Repeat all of the material below exactly as written, images excluded.

---------- Collected data

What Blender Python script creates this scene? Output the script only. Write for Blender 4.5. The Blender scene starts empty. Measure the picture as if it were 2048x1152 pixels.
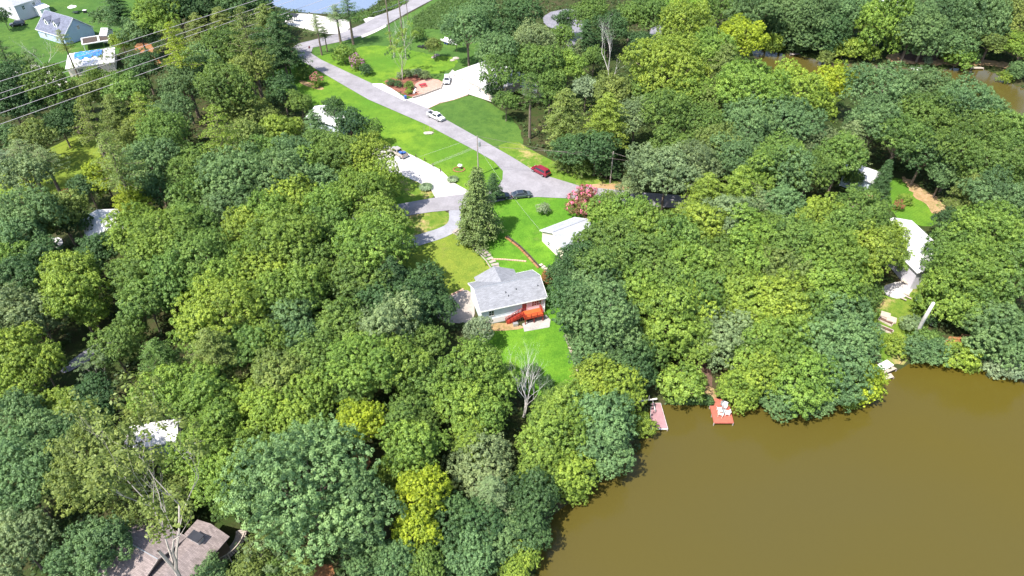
import bpy, bmesh, math, random
import numpy as np
from mathutils import Vector, Matrix
R = math.radians
sc = bpy.context.scene
col = sc.collection
# ------------------------------------------------------------------ camera
CZ = 93.0; PITCH = R(40.8); FPX = 1390.0          # drone height above the lake, tilt, focal length in photo pixels
cam = bpy.data.cameras.new('camera'); co = bpy.data.objects.new('camera', cam); col.objects.link(co)
cam.sensor_width = 36.0; cam.lens = 36.0*FPX/2048.0; cam.clip_start = 0.5; cam.clip_end = 9000
co.location = (0, 0, CZ); co.rotation_euler = (R(90)-PITCH, 0, 0)
sc.camera = co
sc.render.resolution_x = 1024; sc.render.resolution_y = 576
# ------------------------------------------------------------------ light
SUN_EL = R(59); SHX, SHY = 0.745, 0.667              # shadows fall to the right and away
w = bpy.data.worlds.new('World'); sc.world = w; w.use_nodes = True
nt = w.node_tree; bg = nt.nodes['Background']
sky = nt.nodes.new('ShaderNodeTexSky'); sky.sky_type = 'NISHITA'; sky.sun_disc = False
sky.sun_elevation = SUN_EL; sky.sun_rotation = math.atan2(-SHX, -SHY)
sky.air_density = 1.0; sky.dust_density = 1.5; sky.ozone_density = 1.0
nt.links.new(sky.outputs[0], bg.inputs[0]); bg.inputs[1].default_value = 0.15
sl = bpy.data.lights.new('sun', 'SUN'); so = bpy.data.objects.new('sun', sl); col.objects.link(so)
sl.energy = 4.6; sl.angle = R(0.5); sl.color = (1.0, 0.955, 0.88)
d = Vector((SHX*math.cos(SUN_EL), SHY*math.cos(SUN_EL), -math.sin(SUN_EL)))
so.rotation_euler = d.to_track_quat('-Z', 'Y').to_euler()
so.location = (-60, -40, 200)
vs = sc.view_settings; vs.view_transform = 'Standard'; vs.look = 'None'; vs.exposure = 1.06; vs.gamma = 1.0; vs.use_curve_mapping = False
sc.render.engine = 'CYCLES'
sc.cycles.max_bounces = 7; sc.cycles.transparent_max_bounces = 6; sc.cycles.diffuse_bounces = 4; sc.cycles.glossy_bounces = 2

# ------------------------------------------------------------------ picture -> world
def ray(px, py):
    u = (px-1024)/FPX; v = (576-py)/FPX
    c, s = math.cos(PITCH), math.sin(PITCH)
    return u, c+v*s, -s+v*c
def atz(px, py, z):
    dx, dy, dz = ray(px, py); t = (z-CZ)/dz
    return dx*t, dy*t, z
def pxscale(x, y, z):                                # picture pixels per metre at a point
    return FPX/(y*math.cos(PITCH)-(z-CZ)*math.sin(PITCH))
def projpx(x, y, z):
    c, s = math.cos(PITCH), math.sin(PITCH); z = z-CZ
    dep = y*c-z*s
    return 1024+FPX*x/dep, 576-FPX*(y*s+z*c)/dep

LAKE = [(1070,1180),(1078,1110),(1090,1060),(1112,1015),(1135,1008),(1178,988),(1200,960),(1245,925),(1275,895),(1295,850),(1300,815),(1340,806),(1400,808),(1450,806),(1500,812),(1560,815),(1620,808),(1680,795),(1730,772),(1762,752),(1790,744),(1805,733),(1828,727),(1860,722),(1900,724),(1950,735),(2000,742),(2060,750),(2300,775),(2600,1200),(2600,1700),(1050,1900),(1040,1300)]
ARM = [(1500,95),(1545,103),(1600,112),(1650,122),(1700,128),(1760,130),(1820,138),(1860,140),(1920,136),(1965,138),(2000,150),(2030,170),(2070,185),(2200,200),(2200,330),(2070,300),(2045,270),(2015,230),(1950,198),(1850,178),(1750,172),(1650,162),(1560,146),(1510,122)]
POND = [(480,-10),(545,10),(575,21),(620,27),(700,29),(735,21),(755,6),(775,-12),(800,-60),(500,-80)]
WPOLY = [np.array([atz(a, b, 0)[:2] for a, b in q]) for q in (LAKE, ARM, POND)]
def inpoly(X, Y, poly):
    ins = np.zeros(X.shape, bool); n = len(poly)
    for i in range(n):
        x1, y1 = poly[i]; x2, y2 = poly[(i+1) % n]
        if y1 == y2: continue
        c = ((y1 > Y) != (y2 > Y)) & (X < (x2-x1)*(Y-y1)/(y2-y1)+x1)
        ins ^= c
    return ins
def pdist(X, Y, poly):
    best = np.full(X.shape, 1e9); n = len(poly)
    for i in range(n):
        x1, y1 = poly[i]; x2, y2 = poly[(i+1) % n]
        dx, dy = x2-x1, y2-y1; L = dx*dx+dy*dy+1e-9
        t = np.clip(((X-x1)*dx+(Y-y1)*dy)/L, 0, 1)
        best = np.minimum(best, np.hypot(X-x1-t*dx, Y-y1-t*dy))
    return best
def terrain(X, Y):
    d = np.full(X.shape, 1e9)
    for p in WPOLY:
        s = pdist(X, Y, p); s = np.where(inpoly(X, Y, p), -s, s); d = np.minimum(d, s)
    up = 0.4+4.6*(1-np.exp(-np.maximum(d, 0)/28.0))
    up += (0.35*np.sin(X*0.045+1.3)*np.cos(Y*0.038)+0.2*np.sin(X*0.11+Y*0.07))*np.clip(d/25, 0, 1)
    dn = np.maximum(-1.6, -0.3+d*0.35)
    t = np.clip((d+0.8)/1.6, 0, 1); t = t*t*(3-2*t)
    return dn*(1-t)+up*t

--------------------

#### [Task output]
What Blender Python script creates this scene? Output the script only. Write for Blender 4.5. The Blender scene starts empty. Measure the picture as if it were 2048x1152 pixels.
import bpy, bmesh, math, random
import numpy as np
from mathutils import Vector, Matrix
R = math.radians
sc = bpy.context.scene
col = sc.collection
# ------------------------------------------------------------------ camera
CZ = 93.0; PITCH = R(40.8); FPX = 1390.0          # drone height above the lake, tilt, focal length in photo pixels
cam = bpy.data.cameras.new('camera'); co = bpy.data.objects.new('camera', cam); col.objects.link(co)
cam.sensor_width = 36.0; cam.lens = 36.0*FPX/2048.0; cam.clip_start = 0.5; cam.clip_end = 9000
co.location = (0, 0, CZ); co.rotation_euler = (R(90)-PITCH, 0, 0)
sc.camera = co
sc.render.resolution_x = 1024; sc.render.resolution_y = 576
# ------------------------------------------------------------------ light
SUN_EL = R(59); SHX, SHY = 0.745, 0.667              # shadows fall to the right and away
w = bpy.data.worlds.new('World'); sc.world = w; w.use_nodes = True
nt = w.node_tree; bg = nt.nodes['Background']
sky = nt.nodes.new('ShaderNodeTexSky'); sky.sky_type = 'NISHITA'; sky.sun_disc = False
sky.sun_elevation = SUN_EL; sky.sun_rotation = math.atan2(-SHX, -SHY)
sky.air_density = 1.0; sky.dust_density = 1.5; sky.ozone_density = 1.0
nt.links.new(sky.outputs[0], bg.inputs[0]); bg.inputs[1].default_value = 0.15
sl = bpy.data.lights.new('sun', 'SUN'); so = bpy.data.objects.new('sun', sl); col.objects.link(so)
sl.energy = 4.6; sl.angle = R(0.5); sl.color = (1.0, 0.955, 0.88)
d = Vector((SHX*math.cos(SUN_EL), SHY*math.cos(SUN_EL), -math.sin(SUN_EL)))
so.rotation_euler = d.to_track_quat('-Z', 'Y').to_euler()
so.location = (-60, -40, 200)
vs = sc.view_settings; vs.view_transform = 'Standard'; vs.look = 'None'; vs.exposure = 1.06; vs.gamma = 1.0; vs.use_curve_mapping = False
sc.render.engine = 'CYCLES'
sc.cycles.max_bounces = 7; sc.cycles.transparent_max_bounces = 6; sc.cycles.diffuse_bounces = 4; sc.cycles.glossy_bounces = 2

# ------------------------------------------------------------------ picture -> world
def ray(px, py):
    u = (px-1024)/FPX; v = (576-py)/FPX
    c, s = math.cos(PITCH), math.sin(PITCH)
    return u, c+v*s, -s+v*c
def atz(px, py, z):
    dx, dy, dz = ray(px, py); t = (z-CZ)/dz
    return dx*t, dy*t, z
def pxscale(x, y, z):                                # picture pixels per metre at a point
    return FPX/(y*math.cos(PITCH)-(z-CZ)*math.sin(PITCH))
def projpx(x, y, z):
    c, s = math.cos(PITCH), math.sin(PITCH); z = z-CZ
    dep = y*c-z*s
    return 1024+FPX*x/dep, 576-FPX*(y*s+z*c)/dep

LAKE = [(1070,1180),(1078,1110),(1090,1060),(1112,1015),(1135,1008),(1178,988),(1200,960),(1245,925),(1275,895),(1295,850),(1300,815),(1340,806),(1400,808),(1450,806),(1500,812),(1560,815),(1620,808),(1680,795),(1730,772),(1762,752),(1790,744),(1805,733),(1828,727),(1860,722),(1900,724),(1950,735),(2000,742),(2060,750),(2300,775),(2600,1200),(2600,1700),(1050,1900),(1040,1300)]
ARM = [(1500,95),(1545,103),(1600,112),(1650,122),(1700,128),(1760,130),(1820,138),(1860,140),(1920,136),(1965,138),(2000,150),(2030,170),(2070,185),(2200,200),(2200,330),(2070,300),(2045,270),(2015,230),(1950,198),(1850,178),(1750,172),(1650,162),(1560,146),(1510,122)]
POND = [(480,-10),(545,10),(575,21),(620,27),(700,29),(735,21),(755,6),(775,-12),(800,-60),(500,-80)]
WPOLY = [np.array([atz(a, b, 0)[:2] for a, b in q]) for q in (LAKE, ARM, POND)]
def inpoly(X, Y, poly):
    ins = np.zeros(X.shape, bool); n = len(poly)
    for i in range(n):
        x1, y1 = poly[i]; x2, y2 = poly[(i+1) % n]
        if y1 == y2: continue
        c = ((y1 > Y) != (y2 > Y)) & (X < (x2-x1)*(Y-y1)/(y2-y1)+x1)
        ins ^= c
    return ins
def pdist(X, Y, poly):
    best = np.full(X.shape, 1e9); n = len(poly)
    for i in range(n):
        x1, y1 = poly[i]; x2, y2 = poly[(i+1) % n]
        dx, dy = x2-x1, y2-y1; L = dx*dx+dy*dy+1e-9
        t = np.clip(((X-x1)*dx+(Y-y1)*dy)/L, 0, 1)
        best = np.minimum(best, np.hypot(X-x1-t*dx, Y-y1-t*dy))
    return best
def terrain(X, Y):
    d = np.full(X.shape, 1e9)
    for p in WPOLY:
        s = pdist(X, Y, p); s = np.where(inpoly(X, Y, p), -s, s); d = np.minimum(d, s)
    up = 0.4+4.6*(1-np.exp(-np.maximum(d, 0)/28.0))
    up += (0.35*np.sin(X*0.045+1.3)*np.cos(Y*0.038)+0.2*np.sin(X*0.11+Y*0.07))*np.clip(d/25, 0, 1)
    dn = np.maximum(-1.6, -0.3+d*0.35)
    t = np.clip((d+0.8)/1.6, 0, 1); t = t*t*(3-2*t)
    return dn*(1-t)+up*t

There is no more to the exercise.